(EXERCISE MATERIAL)
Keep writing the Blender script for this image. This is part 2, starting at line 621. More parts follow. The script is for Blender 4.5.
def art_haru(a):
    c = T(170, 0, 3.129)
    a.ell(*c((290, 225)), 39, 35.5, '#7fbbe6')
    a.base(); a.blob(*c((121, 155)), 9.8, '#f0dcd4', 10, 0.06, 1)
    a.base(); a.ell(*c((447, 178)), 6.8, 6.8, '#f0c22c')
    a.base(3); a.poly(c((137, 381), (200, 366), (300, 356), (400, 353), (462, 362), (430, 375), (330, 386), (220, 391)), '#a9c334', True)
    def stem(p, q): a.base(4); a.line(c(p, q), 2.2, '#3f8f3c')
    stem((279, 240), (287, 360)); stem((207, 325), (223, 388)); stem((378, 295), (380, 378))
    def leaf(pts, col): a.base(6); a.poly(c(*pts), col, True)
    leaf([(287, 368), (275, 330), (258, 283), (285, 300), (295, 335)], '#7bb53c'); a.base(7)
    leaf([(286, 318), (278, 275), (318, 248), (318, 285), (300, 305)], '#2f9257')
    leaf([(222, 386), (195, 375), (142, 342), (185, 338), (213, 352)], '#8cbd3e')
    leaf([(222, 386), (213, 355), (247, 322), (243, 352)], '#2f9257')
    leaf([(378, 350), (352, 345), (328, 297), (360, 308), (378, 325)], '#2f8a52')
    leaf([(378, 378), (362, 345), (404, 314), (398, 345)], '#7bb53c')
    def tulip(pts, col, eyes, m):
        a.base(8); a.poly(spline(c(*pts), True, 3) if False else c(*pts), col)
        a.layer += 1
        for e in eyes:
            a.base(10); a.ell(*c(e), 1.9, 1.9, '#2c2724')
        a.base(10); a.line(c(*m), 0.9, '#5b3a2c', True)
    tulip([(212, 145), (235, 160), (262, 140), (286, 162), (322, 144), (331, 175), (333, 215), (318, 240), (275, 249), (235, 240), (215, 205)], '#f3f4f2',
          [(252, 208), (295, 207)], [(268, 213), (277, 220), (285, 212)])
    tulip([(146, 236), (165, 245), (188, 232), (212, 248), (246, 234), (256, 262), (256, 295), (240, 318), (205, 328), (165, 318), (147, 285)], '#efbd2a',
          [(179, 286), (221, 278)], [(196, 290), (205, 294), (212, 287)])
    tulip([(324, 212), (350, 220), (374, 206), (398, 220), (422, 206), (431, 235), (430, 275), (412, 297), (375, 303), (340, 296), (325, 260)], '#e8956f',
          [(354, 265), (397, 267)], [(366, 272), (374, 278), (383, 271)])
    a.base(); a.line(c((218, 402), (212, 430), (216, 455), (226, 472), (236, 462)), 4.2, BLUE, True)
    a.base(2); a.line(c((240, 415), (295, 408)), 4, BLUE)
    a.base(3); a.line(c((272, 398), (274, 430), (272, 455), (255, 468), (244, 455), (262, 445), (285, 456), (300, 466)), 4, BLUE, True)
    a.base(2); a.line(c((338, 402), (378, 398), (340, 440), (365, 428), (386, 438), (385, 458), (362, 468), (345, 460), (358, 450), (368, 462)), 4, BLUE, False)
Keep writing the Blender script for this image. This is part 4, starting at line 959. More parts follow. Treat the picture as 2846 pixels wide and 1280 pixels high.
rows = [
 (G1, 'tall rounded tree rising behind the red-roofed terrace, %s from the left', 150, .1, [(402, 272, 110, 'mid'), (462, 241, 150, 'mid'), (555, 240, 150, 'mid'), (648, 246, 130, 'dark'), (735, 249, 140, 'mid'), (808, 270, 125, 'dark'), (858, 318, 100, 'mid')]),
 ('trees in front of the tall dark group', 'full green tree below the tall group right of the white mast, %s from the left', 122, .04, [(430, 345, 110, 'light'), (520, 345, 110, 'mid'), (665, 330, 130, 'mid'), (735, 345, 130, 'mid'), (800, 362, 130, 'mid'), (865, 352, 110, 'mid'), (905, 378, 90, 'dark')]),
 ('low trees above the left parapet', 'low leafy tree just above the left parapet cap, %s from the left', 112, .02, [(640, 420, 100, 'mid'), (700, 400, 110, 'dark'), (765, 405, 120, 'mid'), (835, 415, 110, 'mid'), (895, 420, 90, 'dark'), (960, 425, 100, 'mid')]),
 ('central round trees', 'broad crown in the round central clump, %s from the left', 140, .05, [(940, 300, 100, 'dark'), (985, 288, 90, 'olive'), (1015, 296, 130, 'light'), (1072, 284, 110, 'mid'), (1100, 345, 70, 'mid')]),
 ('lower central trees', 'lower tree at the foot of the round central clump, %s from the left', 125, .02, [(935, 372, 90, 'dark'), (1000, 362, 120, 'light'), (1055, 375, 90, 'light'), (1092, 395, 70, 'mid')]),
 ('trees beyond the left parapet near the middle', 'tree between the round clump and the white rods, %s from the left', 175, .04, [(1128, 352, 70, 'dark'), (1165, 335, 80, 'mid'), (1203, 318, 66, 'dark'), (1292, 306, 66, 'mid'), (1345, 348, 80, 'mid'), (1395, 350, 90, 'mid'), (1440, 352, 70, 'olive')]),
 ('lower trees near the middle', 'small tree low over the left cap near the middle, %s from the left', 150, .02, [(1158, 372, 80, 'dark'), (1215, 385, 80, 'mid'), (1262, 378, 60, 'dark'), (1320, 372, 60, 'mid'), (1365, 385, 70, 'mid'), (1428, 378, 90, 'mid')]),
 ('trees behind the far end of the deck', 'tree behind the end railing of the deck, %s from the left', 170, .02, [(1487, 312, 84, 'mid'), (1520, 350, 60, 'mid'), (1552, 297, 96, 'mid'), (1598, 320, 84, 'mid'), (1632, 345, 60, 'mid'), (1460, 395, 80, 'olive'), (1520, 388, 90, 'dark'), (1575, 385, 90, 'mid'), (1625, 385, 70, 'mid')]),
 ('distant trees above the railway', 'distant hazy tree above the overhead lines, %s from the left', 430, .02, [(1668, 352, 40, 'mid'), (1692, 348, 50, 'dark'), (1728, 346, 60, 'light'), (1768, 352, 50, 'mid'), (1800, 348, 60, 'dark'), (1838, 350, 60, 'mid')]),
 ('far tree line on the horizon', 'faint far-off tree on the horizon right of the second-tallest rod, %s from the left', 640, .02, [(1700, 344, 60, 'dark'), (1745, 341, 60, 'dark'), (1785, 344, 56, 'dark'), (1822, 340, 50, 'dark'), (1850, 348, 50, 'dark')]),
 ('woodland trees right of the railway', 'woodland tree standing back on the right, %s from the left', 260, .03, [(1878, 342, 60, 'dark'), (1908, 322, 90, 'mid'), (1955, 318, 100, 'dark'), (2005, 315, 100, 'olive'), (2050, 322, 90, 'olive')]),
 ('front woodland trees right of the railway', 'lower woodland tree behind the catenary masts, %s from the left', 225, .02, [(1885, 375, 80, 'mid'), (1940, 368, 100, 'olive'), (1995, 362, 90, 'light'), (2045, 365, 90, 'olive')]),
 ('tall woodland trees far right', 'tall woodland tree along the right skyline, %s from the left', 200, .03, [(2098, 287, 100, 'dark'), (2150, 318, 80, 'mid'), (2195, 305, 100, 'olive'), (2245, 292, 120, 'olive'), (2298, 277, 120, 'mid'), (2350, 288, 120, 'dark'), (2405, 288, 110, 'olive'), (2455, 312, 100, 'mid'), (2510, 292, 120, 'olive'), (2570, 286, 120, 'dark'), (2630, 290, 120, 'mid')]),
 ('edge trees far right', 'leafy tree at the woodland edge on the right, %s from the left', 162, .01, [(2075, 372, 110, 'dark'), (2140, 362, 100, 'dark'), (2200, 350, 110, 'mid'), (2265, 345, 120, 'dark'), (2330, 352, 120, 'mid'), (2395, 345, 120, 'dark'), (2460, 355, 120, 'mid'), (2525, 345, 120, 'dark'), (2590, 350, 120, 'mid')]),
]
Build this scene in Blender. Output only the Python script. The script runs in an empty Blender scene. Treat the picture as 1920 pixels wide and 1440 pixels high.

(WHAT NEEDS TO BE DONE) Isolate the lines that hold the word "Treat" and copy all of them.

(COMPLETE OUTPUT)
Keep writing the Blender script for this image. This is part 4, starting at line 959. More parts follow. Treat the picture as 2846 pixels wide and 1280 pixels high.
Build this scene in Blender. Output only the Python script. The script runs in an empty Blender scene. Treat the picture as 1920 pixels wide and 1440 pixels high.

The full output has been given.